By Jonathan Ugbal
The Cross River State Government is yet to pay retirees and serving civil servants, pension, gratuities and salary arrears with the second tranche of the Paris Club refund, a survey by the News Agency of Nigeria reveals.
The survey was carried out for the 22 states that applied for the refund of over deductions from their allocations for external debt services between 1995 and 2002 and indicated that some of the workers and pensioners were owed salaries and pensions for periods ranging between two and 11 months.
Seven states which formed about 31.9% of the 22 states that received the second tranche of about NGN243.79 paid by the federal government in July are yet to utilize it with Cross River state listed among these.
The federal government had advised the states to use between 50 and 75 percent of the refund to clear the arrears of salaries, pensions and gratuities owed.
But, NAN reports that the Cross River Government was yet to settle the arrears of retirees’ gratuities in the state.

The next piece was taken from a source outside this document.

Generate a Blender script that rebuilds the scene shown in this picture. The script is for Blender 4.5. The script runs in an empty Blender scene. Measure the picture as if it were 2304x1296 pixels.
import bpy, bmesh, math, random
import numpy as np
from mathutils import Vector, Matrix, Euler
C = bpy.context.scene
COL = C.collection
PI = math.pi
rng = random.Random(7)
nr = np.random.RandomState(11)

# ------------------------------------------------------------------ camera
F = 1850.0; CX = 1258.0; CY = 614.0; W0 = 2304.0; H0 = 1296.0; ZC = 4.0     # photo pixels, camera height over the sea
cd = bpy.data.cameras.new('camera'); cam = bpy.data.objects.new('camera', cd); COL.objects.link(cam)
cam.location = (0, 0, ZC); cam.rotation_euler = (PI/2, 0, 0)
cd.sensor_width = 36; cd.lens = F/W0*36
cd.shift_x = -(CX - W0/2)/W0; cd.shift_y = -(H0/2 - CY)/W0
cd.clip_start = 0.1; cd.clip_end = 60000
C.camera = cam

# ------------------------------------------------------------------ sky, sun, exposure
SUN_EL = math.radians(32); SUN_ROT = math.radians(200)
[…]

“One of them, Andem Antigha, said that since 2015 when he retired, he had not been paid his gratuity.
“Investigation showed that the state government’s UBA account into which the refund was paid was frozen on the order of an Abuja High Court.
“This followed a dispute between it and a consulting firm over the payment of the Paris club refund.
“The court adjourned the case till September 7, for further deliberations,” NAN authoritatively reported.
CrossRiverWatch had reported that the state’s Finance Commissioner, Asuquo Ekpenyong Jr had said the state is yet to pay a dime to any consultant and wondered why consultants were needed for dealings between the federal and state governments.
Earlier, the state Head of Service, Mr. Ekpenyong Henshaw had in a rare interview announced the state’s intention to apply the entire second tranche to pay pension arrears and gratuities up until 2015.
The state had received NGN6.075 billion in the second tranche in July and about NGN11 billion in the first tranche released in December 2016.
The federal government had shared NGN388.30 billion in the first tranche of payments and Cross River State had demanded for NGN85.3 billion as refunds.